• Material
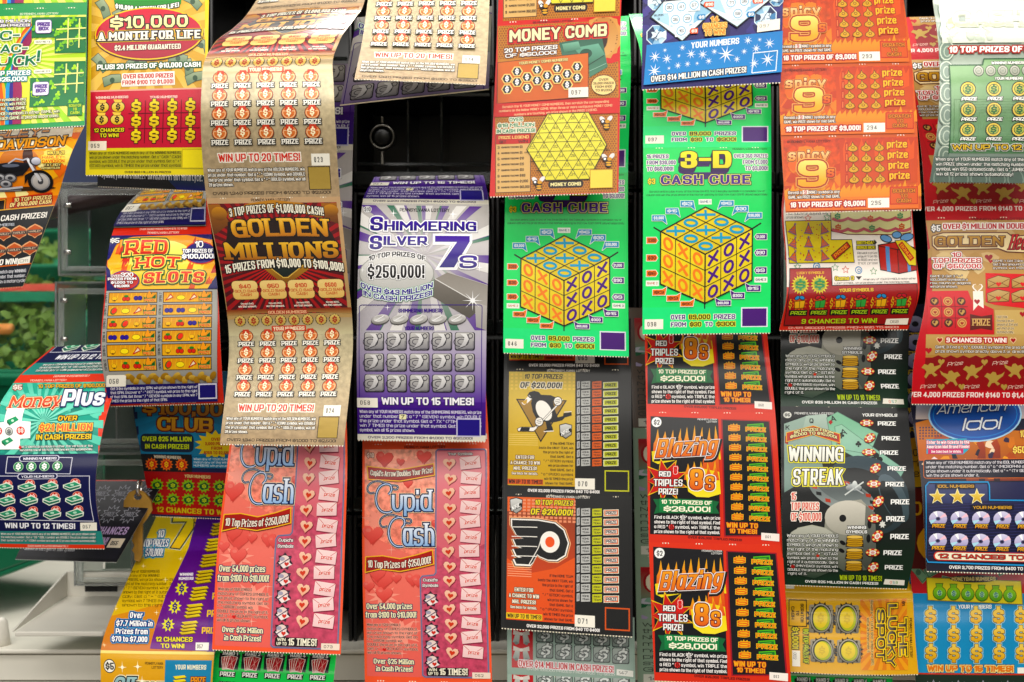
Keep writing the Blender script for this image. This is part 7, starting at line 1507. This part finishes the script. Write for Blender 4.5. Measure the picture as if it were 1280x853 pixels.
CN = ['behind the long gold tickets', 'with a chrome ringed lock under the tilted gold ticket', 'behind the honeycomb ticket', 'behind the blue diamond ticket', 'behind the orange tickets', 'behind the glaring green money ticket']
for i, (x0, x1) in enumerate(XS):
    for j, (y0, y1) in enumerate([(-60, 104), (107, 236), (240, 420), (424, 640), (644, 905)]):
        row = ('topmost', 'second', 'third', 'fourth', 'lowest')[j]
        lock = (i == 1 and j == 1)
        dispenser(x0, x1, y0, y1, 'open black box with a chrome ringed lock between gold and silver tickets' if lock else '%s black dispenser box in the column %s' % (row, CN[i] if i != 1 else 'behind the silver and purple tickets'), lock)

# ---------------------------------------------------------------- left side: clear boxes, key, tray, counter, crates
def clear_box(x0, x1, y0, y1, Y, lab, D=.09, rod=False):
    a = px(x0, y1, Y); b = px(x1, y0, Y); X0, X1, Z0, Z1 = a[0], b[0], a[2], b[2]; t = .002
    r = empty('clear_dispenser', ((X0+X1)/2, Y, Z0), lab, 'clear dispenser', 'clear plastic dispensers at the left')
    boxes('shell', [(X0, X0+t, Y, Y+D, Z0, Z1), (X1-t, X1, Y, Y+D, Z0, Z1), (X0+t, X1-t, Y+.0005, Y+D-.0005, Z0, Z0+t), (X0+t, X1-t, Y+.0005, Y+D-.0005, Z1-t, Z1)], M_CLR, r, .0006)
    boxes('front_rim', [(X0+.004, X0+.009, Y-.004, Y-.0005, Z0+.004, Z1-.006), (X0+.009, X1, Y-.0035, Y-.001, Z1-.011, Z1-.006), (X0+.009, X1, Y-.0035, Y-.001, Z0+.004, Z0+.008)], M_CLR, r, .001)
    boxes('back_panel', [(X0+.003, X1-.003, Y+D, Y+D+.002, Z0, Z1)], M_FRO, r)
    boxes('divider', [(X0+(X1-X0)*.5, X0+(X1-X0)*.5+.0015, Y+.004, Y+D-.002, Z0+.004, Z1*.5+Z0*.5+.01)], M_CLR, r)
    for q in (.25, .75):
        lathe('pin', [(0, 0), (.0022, 0), (.0022, .006), (0, .006)], M_CHR, r, (X0+.0065, Y-.003, Z0+(Z1-Z0)*q), 'x', 12)
    if rod: lathe('rod', [(.004, 0), (.004, .06)], M_WHT, r, (X0+.008, Y+.004, Z0+.008), 'x', 16)
    return r
clear_box(72, 215, 228, 345, 1.3, 'clear plastic box behind the curl of the fruit machine tickets')
clear_box(68, 215, 352, 448, 1.31, 'clear plastic box just above the curl of the plus sign tickets')
clear_box(70, 215, 455, 560, 1.32, 'clear plastic box behind the plus sign tickets')
clear_box(92, 232, 566, 733, 1.33, 'lowest clear plastic box standing on the white tray with a pale rod', rod=True)
# mauve shelf rail under the top row
V, Fc = [], []
n = 24
for k in range(n+1):
    t = k/n; x = 60+(262-60)*t; yc = 262-34*t**1.4-8*math.sin(PI*t)
    for (dy, dY) in ((-14, .0), (-10, -.016), (2, -.02), (12, -.008), (13, .03), (-14, .05)):
        V.append(px(x, yc+dy*(1-.3*t), 1.33+dY))
for k in range(n):
    for j in range(6): Fc.append([k*6+j, k*6+(j+1) % 6, (k+1)*6+(j+1) % 6, (k+1)*6+j])
tag(mesh_obj('shelf_rail', V, Fc, M_PRC, smooth=True), 'dark mauve rounded rail running behind the yellow bordered ticket', 'shelf rail')
# key
def key():
    c = px(169, 612, 1.235); s = 1.235/F
    r = empty('key', c, 'brass key hanging in front of the clear box', 'key')
    def P2(x, y): return (c[0]+x*s, c[2]-y*s)
    out = [(2, 0), (12, 4), (20, 14), (21, 26), (14, 38), (9, 44), (9, 82), (5, 90), (-1, 88), (-1, 80), (-4, 76), (-1, 70), (-4, 64), (-2, 58), (-5, 54), (-2, 46), (-9, 40), (-15, 28), (-14, 14), (-8, 4)]
    hole = [(3+5*math.cos(2*PI*k/12), 9+4.5*math.sin(2*PI*k/12)) for k in range(12)]
    tri = geometry.tessellate_polygon([[Vector((*P2(*p), 0)) for p in out], [Vector((*P2(*p), 0)) for p in hole]])
    pts = [P2(*p) for p in out+hole]; m = len(pts); V = [(p[0], c[1], p[1]) for p in pts]+[(p[0], c[1]+.0022, p[1]) for p in pts]
    Fc = [list(t) for t in tri]+[[i+m for i in t][::-1] for t in tri]; no = len(out)
    Fc += [[i, (i+1) % no, (i+1) % no+m, i+m] for i in range(no)]+[[no+i, no+(i+1) % 12, no+(i+1) % 12+m, no+i+m] for i in range(12)]
    mesh_obj('key_body', V, Fc, M_BRS, r, bevel=.0003)
    g = [P2(3, y) for y in (46, 80)]
    boxes('groove', [(g[0][0], g[0][0]+.0012, c[1]-.0004, c[1]+.0005, g[1][1], g[0][1])], M_BRS, r, .0001)
    lathe('key_ring', [(.006, 0), (.0062, .0012), (.0068, .0012), (.007, 0), (.0068, -.0012), (.0062, -.0012), (.006, 0)], M_CHR, r, (c[0]+.003, c[1]+.001, c[2]+.001), 'x', 24)
key()
# white tray
def tray():
    Y0, Y1 = 1.255, 1.36
    r = empty('tray', px(80, 795, Y0), 'shallow cream plastic tray on the white counter', 'tray')
    b0, b1 = px(18, 790, Y0), px(128, 797, Y0); c0, c1 = px(84, 752, 1.36), px(200, 748, 1.36)
    t = .004
    fl = [b0, (b1[0], b1[1], b0[2]), (c1[0]+.03, Y1, b0[2]+.012), (c0[0], Y1, b0[2]+.012)]
    V = [tuple(p) for p in fl]+[(p[0], p[1], p[2]-t) for p in fl]
    mesh_obj('tray_floor', V, [[0, 1, 2, 3], [7, 6, 5, 4], [0, 4, 5, 1], [1, 5, 6, 2], [2, 6, 7, 3], [3, 7, 4, 0]], M_TRY, r, bevel=.001)
    V = [fl[0], fl[3], (fl[3][0], Y1, fl[3][2]+.022), (fl[0][0], fl[0][1], fl[0][2]+.0015)]; V += [(p[0]-.002, p[1], p[2]) for p in V]
    mesh_obj('tray_side', V, [[0, 1, 2, 3], [7, 6, 5, 4], [0, 4, 5, 1], [1, 5, 6, 2], [2, 6, 7, 3], [3, 7, 4, 0]], M_TRY, r, bevel=.0006)
    boxes('tray_back', [(fl[3][0]-.001, fl[3][0]+.11, Y1+.0005, Y1+.004, fl[3][2]-.002, fl[3][2]+.022)], M_TRY, r)
    boxes('slot', [(fl[3][0]+.016, fl[3][0]+.045, Y1-.0008, Y1+.0002, fl[3][2]+.004, fl[3][2]+.009)], M_BLK2, r, .0001)
tray()
# counter: top and slatted front
ZT = px(0, 812, 1.31)[2]
ct = empty('counter', (-.35, 1.3, ZT-.2), 'white counter with grooved front at the bottom left', 'counter')
boxes('counter_top', [(-.62, .55, 1.31, 2.1, ZT-.004, ZT)], M_WHT, ct, .0015)
for k in range(4): boxes('slat', [(-.62, .55, 1.318, 1.33, ZT-.006-(k+1)*.0235+.001, ZT-.006-k*.0235-.0005)], M_WHT, ct, .0008)
# pale rounded cap at the very left
lathe('bottle_cap', [(0, .024), (.006, .024), (.009, .021), (.011, .008), (.012, 0), (0, 0)], M_TRY, None, (px(-4, 765, 1.33)[0], 1.33, ZT), 'z')
tag(bpy.data.objects['bottle_cap'], 'pale rounded plastic cap cut by the left edge beside the tray', 'cap')
# green crates with packed salad
def crate(c, w, d, h, ry, lab, salad=True, tilt=0):
    from mathutils import Matrix
    r = empty('crate', c, lab, 'crate', 'green produce crates at the left')
    R_ = Matrix.Rotation(ry, 4, 'Z') @ Matrix.Rotation(tilt, 4, 'X')
    def tb(name, bl, m, bevel=.002, par=r):
        V, Fc = bxs(bl); V = [tuple(R_ @ Vector(v)+Vector(c)) for v in V]; return mesh_obj(name, V, Fc, m, par, bevel=bevel)
    t = .006
    tb('crate_floor', [(-w/2, w/2, -d/2, d/2, 0, t)], M_GRN)
    for bl in ((-w/2, w/2, -d/2, -d/2+t, t, h), (-w/2, w/2, d/2-t, d/2, t, h), (-w/2, -w/2+t, -d/2+t, d/2-t, t, h), (w/2-t, w/2, -d/2+t, d/2-t, t, h)): tb('crate_wall', [bl], M_GRN)
    tb('rim', [(-w/2-.008, w/2+.008, -d/2-.008, -d/2-.0005, h-.012, h), (-w/2-.008, -w/2-.0005, -d/2, d/2, h-.012, h), (w/2+.0005, w/2+.008, -d/2, d/2, h-.012, h)], M_GRN)
    if salad:
        rg = random.Random(int(abs(c[0])*1000))
        s = empty('salad_pack', c, 'clear packed salad with a red label inside the ' + lab.split(' ')[0] + ' green crate', 'salad', 'packed salads in the crates')
        def leafmesh(name, m, n, sz, x0, x1):
            V, Fc = [], []
            for _ in range(n):
                p = Vector((rg.uniform(x0, x1)*w/2, rg.uniform(-.42, .42)*d, h*rg.uniform(.45, .95))); e1 = Vector((rg.gauss(0, 1), rg.gauss(0, 1), rg.gauss(0, .6))).normalized()*sz; e2 = e1.orthogonal().normalized()*sz*.6
                b = len(V); q = [p-e1, p+e2*.8-e1*.3, p+e1*.6+e2*.6, p+e1, p+e1*.3-e2, p-e1*.4-e2*.7]; V += [tuple(R_ @ v+Vector(c)) for v in q]; Fc.append([b, b+1, b+2, b+3, b+4, b+5])
            return mesh_obj(name, V, Fc, m, s)
        leafmesh('leaves', M_LEAF, 900, .0075, -.85, .85); 
        V, Fc = [], []
        for _ in range(9):
            p = Vector((rg.uniform(-.6, .4)*w/2, rg.uniform(-.45, .0)*d, h*rg.uniform(.8, 1.0))); q = .006
            vv, ff = bxs([(p.x-q*1.6, p.x+q*1.6, p.y-q, p.y+q, p.z-q*.7, p.z+q*.7)]); b = len(V); V += [tuple(R_ @ Vector(v)+Vector(c)) for v in vv]; Fc += [[i+b for i in f] for f in ff]
        mesh_obj('carrots', V, Fc, M_CAR, s, bevel=.003)
        lb = tb('label', [(-.2*w, .28*w, .1*d, .2*d, h*1.07, h*1.075)], M_GRN, 0, s); tb('label_band', [(-.2*w, .28*w, .2*d, .27*d, h*1.072, h*1.08)], mat('red_label', 'b03c28', .5, noise=.1), 0, lb)
        tb('lid', [(-.44*w, .44*w, -.44*d, .44*d, h*1.085, h*1.09)], M_FILM, .001, s)
crate((-.535, 1.62, CZ-.005), .21, .20, .04, -.25, 'nearer green crate of greens at left middle', tilt=.62)
crate((-.66, 1.86, CZ+.05), .24, .20, .04, -.25, 'farther green crate of greens below the motorcycle ticket', tilt=.62)
crate((-.60, 1.62, CZ-.215), .34, .26, .08, -.5, 'empty green crate standing on the white counter', salad=False, tilt=.15)
# back wall of the cabinet
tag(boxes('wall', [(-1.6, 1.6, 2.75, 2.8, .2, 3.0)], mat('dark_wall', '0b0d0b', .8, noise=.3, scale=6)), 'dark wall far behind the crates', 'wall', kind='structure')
tag(boxes('floor', [(-4, 4, -3, 4, -.02, 0)], mat('floor_tiles', '8a8478', .4, noise=.15, scale=3)), 'pale shop floor below the counter', 'floor', kind='structure')
# upright panel between the left opening and the first column
tag(boxes('divider_panel', [(px(238, 0, 1.345)[0], px(259, 0, 1.345)[0], 1.345, 1.6, CZ-.6, CZ+.6)], M_BLK2), 'black upright panel between clear boxes and black dispensers', 'panel')
tag(boxes('blue_box', [(px(60, 0, 1.5)[0], px(235, 0, 1.5)[0], 1.5, 1.55, px(0, 232, 1.5)[2], px(0, 120, 1.5)[2])], mat('dark_blue_card', '1c2c54', .5, noise=.6, scale=14)), 'dark blue box in shade between motorcycle and yellow tickets', 'box')

# ---------------------------------------------------------------- camera, light
c = bpy.data.cameras.new('camera'); c.lens = F/1280*36; c.sensor_width = 36; c.clip_end = 50; c.clip_start = .05
co = bpy.data.objects.new('camera', c); co.location = (0, 0, CZ); co.rotation_euler = (PI/2, 0, 0); COL.objects.link(co); S.camera = co
c.dof.use_dof = True; c.dof.focus_distance = 1.165; c.dof.aperture_fstop = 7.1
def area(loc, tgt, sx, sy, e, col=(1, .93, .82)):
    l = bpy.data.lights.new('ceiling_or_added_lamp', 'AREA'); l.shape = 'RECTANGLE'; l.size = sx; l.size_y = sy; l.energy = e; l.color = col
    o = bpy.data.objects.new('ceiling_or_added_lamp', l); o.location = loc; o.rotation_euler = (Vector(tgt)-Vector(loc)).to_track_quat('-Z', 'Y').to_euler(); COL.objects.link(o)
for yy in (.62, 1.05, 1.5): area((0.1, yy, CZ+1.8), (0.1, yy+.02, CZ), 3.2, .11, 17, (1, .97, .92))
area((.22, 2.3, CZ+1.15), (.22, 1.15, CZ+.2), 1.15, .5, 30, (1, .97, .92))  # lamp added out of view behind the display to whiten the gold curl
area((.1, -3.2, CZ+1.25), (0, 1.1, CZ-.15), 3.6, 1.2, 110, (1, .96, .9))  # fill lamp added far in front to soften shade under overlapping strips
area((-.1, -1.2, CZ+1.95), (0, 1.1, CZ-.1), 2.6, 1.0, 72, (1, .955, .89))
w = bpy.data.worlds.new('World'); S.world = w; w.use_nodes = True
w.node_tree.nodes['Background'].inputs[0].default_value = (.95, .95, 1, 1); w.node_tree.nodes['Background'].inputs[1].default_value = .14
S.view_settings.view_transform = 'Standard'; S.view_settings.look = 'None'; S.view_settings.exposure = -.12; S.view_settings.gamma = 1
S.cycles.use_denoising = True; S.cycles.max_bounces = 8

• The task
Output exactly the lines running from the line containing "crates', 'wall', kind='structure')" through the line containing "yellow tickets', 'box')", and only those lines.

• Solution for this task
tag(boxes('wall', [(-1.6, 1.6, 2.75, 2.8, .2, 3.0)], mat('dark_wall', '0b0d0b', .8, noise=.3, scale=6)), 'dark wall far behind the crates', 'wall', kind='structure')
tag(boxes('floor', [(-4, 4, -3, 4, -.02, 0)], mat('floor_tiles', '8a8478', .4, noise=.15, scale=3)), 'pale shop floor below the counter', 'floor', kind='structure')
# upright panel between the left opening and the first column
tag(boxes('divider_panel', [(px(238, 0, 1.345)[0], px(259, 0, 1.345)[0], 1.345, 1.6, CZ-.6, CZ+.6)], M_BLK2), 'black upright panel between clear boxes and black dispensers', 'panel')
tag(boxes('blue_box', [(px(60, 0, 1.5)[0], px(235, 0, 1.5)[0], 1.5, 1.55, px(0, 232, 1.5)[2], px(0, 120, 1.5)[2])], mat('dark_blue_card', '1c2c54', .5, noise=.6, scale=14)), 'dark blue box in shade between motorcycle and yellow tickets', 'box')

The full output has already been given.